**Stated goal:**
Give back all the data exactly, line by line.

--- START OF Stored data ---

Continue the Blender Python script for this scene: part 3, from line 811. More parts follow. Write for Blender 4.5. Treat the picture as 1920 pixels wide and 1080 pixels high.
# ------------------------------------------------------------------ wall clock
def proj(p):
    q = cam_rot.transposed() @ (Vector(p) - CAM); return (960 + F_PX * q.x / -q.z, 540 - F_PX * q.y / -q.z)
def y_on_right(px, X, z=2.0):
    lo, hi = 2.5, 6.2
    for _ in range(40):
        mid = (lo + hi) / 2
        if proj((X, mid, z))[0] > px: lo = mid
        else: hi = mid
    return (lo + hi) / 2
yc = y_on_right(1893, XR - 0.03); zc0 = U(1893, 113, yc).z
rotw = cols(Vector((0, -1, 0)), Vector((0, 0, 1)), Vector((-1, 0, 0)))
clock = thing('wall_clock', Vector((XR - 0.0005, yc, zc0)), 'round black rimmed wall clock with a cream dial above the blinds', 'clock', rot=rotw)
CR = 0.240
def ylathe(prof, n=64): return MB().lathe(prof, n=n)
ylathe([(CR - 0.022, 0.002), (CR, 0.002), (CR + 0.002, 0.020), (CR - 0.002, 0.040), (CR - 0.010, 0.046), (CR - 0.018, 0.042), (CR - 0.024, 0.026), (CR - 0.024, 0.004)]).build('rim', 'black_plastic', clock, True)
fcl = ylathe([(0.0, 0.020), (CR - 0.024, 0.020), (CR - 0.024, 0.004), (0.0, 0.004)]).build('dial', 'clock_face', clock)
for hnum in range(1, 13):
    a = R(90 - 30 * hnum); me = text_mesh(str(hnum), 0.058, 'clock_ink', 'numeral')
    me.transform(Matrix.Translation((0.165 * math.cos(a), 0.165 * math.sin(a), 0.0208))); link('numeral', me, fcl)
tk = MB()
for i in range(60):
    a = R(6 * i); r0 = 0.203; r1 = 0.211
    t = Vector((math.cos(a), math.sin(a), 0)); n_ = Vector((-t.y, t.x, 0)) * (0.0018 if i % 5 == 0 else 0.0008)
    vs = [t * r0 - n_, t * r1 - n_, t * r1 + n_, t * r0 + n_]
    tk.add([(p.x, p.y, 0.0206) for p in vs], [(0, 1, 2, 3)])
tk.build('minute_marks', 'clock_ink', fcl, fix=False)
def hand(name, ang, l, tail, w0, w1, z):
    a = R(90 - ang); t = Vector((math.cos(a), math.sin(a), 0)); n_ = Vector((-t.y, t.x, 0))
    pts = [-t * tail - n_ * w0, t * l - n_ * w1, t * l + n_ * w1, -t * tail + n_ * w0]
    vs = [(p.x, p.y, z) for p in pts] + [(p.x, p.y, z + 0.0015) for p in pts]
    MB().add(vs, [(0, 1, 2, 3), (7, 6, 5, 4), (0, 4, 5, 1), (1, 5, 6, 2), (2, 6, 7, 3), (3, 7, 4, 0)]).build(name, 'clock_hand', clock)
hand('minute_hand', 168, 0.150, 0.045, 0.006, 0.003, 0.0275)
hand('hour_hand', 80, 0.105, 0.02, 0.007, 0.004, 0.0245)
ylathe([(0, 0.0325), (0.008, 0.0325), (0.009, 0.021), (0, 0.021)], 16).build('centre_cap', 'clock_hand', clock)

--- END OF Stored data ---

**Solution to this problem:**
Continue the Blender Python script for this scene: part 3, from line 811. More parts follow. Write for Blender 4.5. Treat the picture as 1920 pixels wide and 1080 pixels high.
# ------------------------------------------------------------------ wall clock
def proj(p):
    q = cam_rot.transposed() @ (Vector(p) - CAM); return (960 + F_PX * q.x / -q.z, 540 - F_PX * q.y / -q.z)
def y_on_right(px, X, z=2.0):
    lo, hi = 2.5, 6.2
    for _ in range(40):
        mid = (lo + hi) / 2
        if proj((X, mid, z))[0] > px: lo = mid
        else: hi = mid
    return (lo + hi) / 2
yc = y_on_right(1893, XR - 0.03); zc0 = U(1893, 113, yc).z
rotw = cols(Vector((0, -1, 0)), Vector((0, 0, 1)), Vector((-1, 0, 0)))
clock = thing('wall_clock', Vector((XR - 0.0005, yc, zc0)), 'round black rimmed wall clock with a cream dial above the blinds', 'clock', rot=rotw)
CR = 0.240
def ylathe(prof, n=64): return MB().lathe(prof, n=n)
ylathe([(CR - 0.022, 0.002), (CR, 0.002), (CR + 0.002, 0.020), (CR - 0.002, 0.040), (CR - 0.010, 0.046), (CR - 0.018, 0.042), (CR - 0.024, 0.026), (CR - 0.024, 0.004)]).build('rim', 'black_plastic', clock, True)
fcl = ylathe([(0.0, 0.020), (CR - 0.024, 0.020), (CR - 0.024, 0.004), (0.0, 0.004)]).build('dial', 'clock_face', clock)
for hnum in range(1, 13):
    a = R(90 - 30 * hnum); me = text_mesh(str(hnum), 0.058, 'clock_ink', 'numeral')
    me.transform(Matrix.Translation((0.165 * math.cos(a), 0.165 * math.sin(a), 0.0208))); link('numeral', me, fcl)
tk = MB()
for i in range(60):
    a = R(6 * i); r0 = 0.203; r1 = 0.211
    t = Vector((math.cos(a), math.sin(a), 0)); n_ = Vector((-t.y, t.x, 0)) * (0.0018 if i % 5 == 0 else 0.0008)
    vs = [t * r0 - n_, t * r1 - n_, t * r1 + n_, t * r0 + n_]
    tk.add([(p.x, p.y, 0.0206) for p in vs], [(0, 1, 2, 3)])
tk.build('minute_marks', 'clock_ink', fcl, fix=False)
def hand(name, ang, l, tail, w0, w1, z):
    a = R(90 - ang); t = Vector((math.cos(a), math.sin(a), 0)); n_ = Vector((-t.y, t.x, 0))
    pts = [-t * tail - n_ * w0, t * l - n_ * w1, t * l + n_ * w1, -t * tail + n_ * w0]
    vs = [(p.x, p.y, z) for p in pts] + [(p.x, p.y, z + 0.0015) for p in pts]
    MB().add(vs, [(0, 1, 2, 3), (7, 6, 5, 4), (0, 4, 5, 1), (1, 5, 6, 2), (2, 6, 7, 3), (3, 7, 4, 0)]).build(name, 'clock_hand', clock)
hand('minute_hand', 168, 0.150, 0.045, 0.006, 0.003, 0.0275)
hand('hour_hand', 80, 0.105, 0.02, 0.007, 0.004, 0.0245)
ylathe([(0, 0.0325), (0.008, 0.0325), (0.009, 0.021), (0, 0.021)], 16).build('centre_cap', 'clock_hand', clock)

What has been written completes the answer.